▶ [Problem]
Print only the lines from the top of the data through the line with "0))).build('eyelet', 'nail', bp)", both included, skipping every picture.

▶ [Recorded data]

______

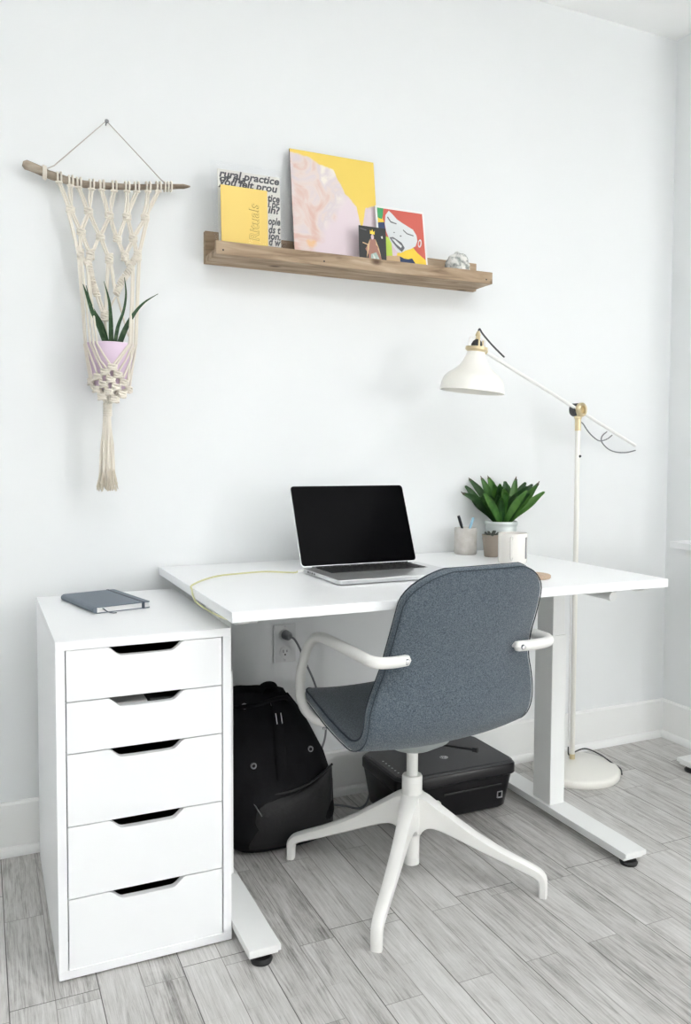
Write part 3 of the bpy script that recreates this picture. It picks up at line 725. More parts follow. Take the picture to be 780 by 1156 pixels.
def surf_front(x, z):  # front y of the bag at a height
    for i in range(len(R_)-3):
        if R_[i][0].z <= z <= R_[i+1][0].z or i == len(R_)-4:
            t = (z-R_[i][10].z)/max(1e-6, R_[i+1][10].z-R_[i][10].z); ra = [a.lerp(b_, t) for a, b_ in zip(R_[i], R_[i+1])]
            return min((p for p in ra if p.y < -.19), key=lambda p: abs(p.x-x)).y
    return -.3
for ex, ez in ((.517, .388), (.598, .388), (.522, .245), (.690, .262)):
    y = surf_front(ex, ez)-.003
    MB().lathe([(.0045, .001), (.0075, .002), (.0085, 0), (.0085, -.005)], (ex, y, ez), 16, mtx=frame((0, -1, .2), (1, 0, 0))).build('eyelet', 'nail', bp)

# ------------------------------------------------------------------ wall outlet and printer cord
ol = thing('wall_outlet', 'grey-white double wall socket plate under the desk', 'outlet', (.709, -.004, .50))
MB().box((.6735, -.006, .442), (.7445, -.0005, .560), bev=.002).build('plate', 'plastic', ol)
for z in (.4735, .5285): 
    s_ = MB().lathe([(0, .0015), (.0165, .0015), (.0175, 0), (.0175, -.002)], (.709, -.006, z), 28, mtx=frame((0, -1, 0), (1, 0, 0))).build('socket', 'plastic', ol)
    if z < .5: MB().box((.7025, -.0082, z-.001), (.7043, -.0074, z+.008)).box((.7138, -.0082, z+.000), (.7156, -.0074, z+.007)).lathe([(0, .0003), (.0026, .0003), (.0026, 0)], (.709, -.0076, z-.007), 12, mtx=frame((0, -1, 0), (1, 0, 0))).build('slots', 'blk', s_)
for z in (.449, .553): MB().lathe([(0, .0012), (.0025, .001), (.003, 0)], (.709, -.006, z), 12, mtx=frame((0, -1, 0), (1, 0, 0))).build('screw', 'silver', ol)
pc = thing('power_cord', 'grey power cord plugged into the wall socket, trailing down to the floor', 'power cord', (.72, -.05, .1))
MB().lathe([(.0, .026), (.008, .026), (.013, .020), (.0145, .004), (.0145, 0), (0, 0)], (.709, -.008, .5285), 20, mtx=frame((.25, -1, -.1), (1, 0, 0))).build('plug', 'wirec', pc)
pts = [(.715, -.032, .527), (.728, -.038, .518), (.745, -.035, .490), (.768, -.03, .44), (.795, -.03, .38), (.818, -.03, .31), (.832, -.035, .25), (.828, -.04, .20), (.805, -.05, .15), (.785, -.06, .09), (.79, -.07, .03), (.81, -.075, .006), (.84, -.085, .005), (.87, -.11, .005), (.90, -.14, .005), (.94, -.11, .005), (.97, -.075, .03)]
MB().tube(cr(pts, 6), .0032, 8).build('cord', 'wirec', pc)

# ------------------------------------------------------------------ laptop
ZD = DZ
lt = thing('laptop', 'open silver laptop with black glass screen and black keys on the desk', 'laptop', (.82, -.43, ZD))
la = math.radians(.8); lx = V((math.cos(la), math.sin(la), 0)); ly = V((-math.sin(la), math.cos(la), 0))
LO = at(341, 641.3, z=ZD+.0135); LO.z = ZD     # hinge line, left end
LW, LD, LH = .357, .247, .0135
lm = Matrix((lx, ly, V((0, 0, 1)))).transposed().to_4x4(); lm.translation = LO
def rrect(x0, y0, x1, y1, r, n=5):
    o = []
    for cx_, cy_, a0 in ((x1-r, y1-r, 0), (x0+r, y1-r, 90), (x0+r, y0+r, 180), (x1-r, y0+r, 270)):
        for q in range(n+1):
            a = math.radians(a0+90*q/n); o.append((cx_+r*math.cos(a), cy_+r*math.sin(a)))
    return o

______

▶ [Final result]
Write part 3 of the bpy script that recreates this picture. It picks up at line 725. More parts follow. Take the picture to be 780 by 1156 pixels.
def surf_front(x, z):  # front y of the bag at a height
    for i in range(len(R_)-3):
        if R_[i][0].z <= z <= R_[i+1][0].z or i == len(R_)-4:
            t = (z-R_[i][10].z)/max(1e-6, R_[i+1][10].z-R_[i][10].z); ra = [a.lerp(b_, t) for a, b_ in zip(R_[i], R_[i+1])]
            return min((p for p in ra if p.y < -.19), key=lambda p: abs(p.x-x)).y
    return -.3
for ex, ez in ((.517, .388), (.598, .388), (.522, .245), (.690, .262)):
    y = surf_front(ex, ez)-.003
    MB().lathe([(.0045, .001), (.0075, .002), (.0085, 0), (.0085, -.005)], (ex, y, ez), 16, mtx=frame((0, -1, .2), (1, 0, 0))).build('eyelet', 'nail', bp)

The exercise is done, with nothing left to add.